2020年5月29日、世界最高峰エベレストの標高8,848mと同じ獲得標高を目指す「エベレスティング」で、非公式ながら世界記録が誕生した。コロナ禍で難局にあえぐ地元の幼稚園を支援するため、エマヌエル・ブッフマン(ボーラ・ハンスグローエ/ドイツ)が挑戦したもので、その模様は随時チームのTwitterで報告された。
走行距離162kmあまり、7時間28分の世界記録
欧州各国では厳しいロックダウンが解除され、徐々に社会活動が再開されているが、各方面に残した影響は甚大でドイツの教育現場も例外ではない。そんな状況を少しでも改善すべく、ドイツ人プロサイクリストであり、今年のツールで上位進出が期待されているブッフマンがチャリティを企画した。その内容はエベレストと同じ獲得標高8848mを目指す、通称「エベレスティング」と呼ばれるハードなチャレンジ。寄付や募金を中心とした活動を支援するクラウドファンディングサイトgofundmeで援助を募るため、ひと肌脱いだというわけだ。

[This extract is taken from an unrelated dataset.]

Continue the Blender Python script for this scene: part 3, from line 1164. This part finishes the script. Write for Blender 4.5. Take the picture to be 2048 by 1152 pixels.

チャレンジの舞台に選んだのは、2018年のロード世界選手権開催地であり、ボーラ・ハンスグローエのスポンサーでもあるオーストラリアのエッツタール地方。標高1661mの山頂めがけ登ること計9回(総獲得標高8,861m)、ひたすら上り下りを繰り返すというかなり厳しいライドに挑んだ。
ブッフマンはチームのサポートを得ながら順調に登坂をこなし、無事チャレンジを達成。走行時間は7時間29分25秒で、何らかの団体から認められている競技ではないので非公式だが、元選手のフィル・ガイモン氏(アメリカ)が持つ7時間52分を塗り替え世界記録を樹立した※。平均パワーは284W、合計運動量は6,869kcalというハードなチャレンジだった。
ブッフマンはチャレンジ達成後「今までやり遂げた中で最もハードなことのひとつ。終盤にあれほど苦しむとは思っていなかった。7,000mを超えたあたりから筋肉の痛みを感じ、最後は本当に苦しめられた」と振り返った。クラウドファンディングは続行中で、全額ドイツの幼稚園を支援するためドイツ児童基金に寄付される。
※実際の総獲得標高は8,861mで8,841mを上回っているためその分を勘案し、記録としては7時間28分としている。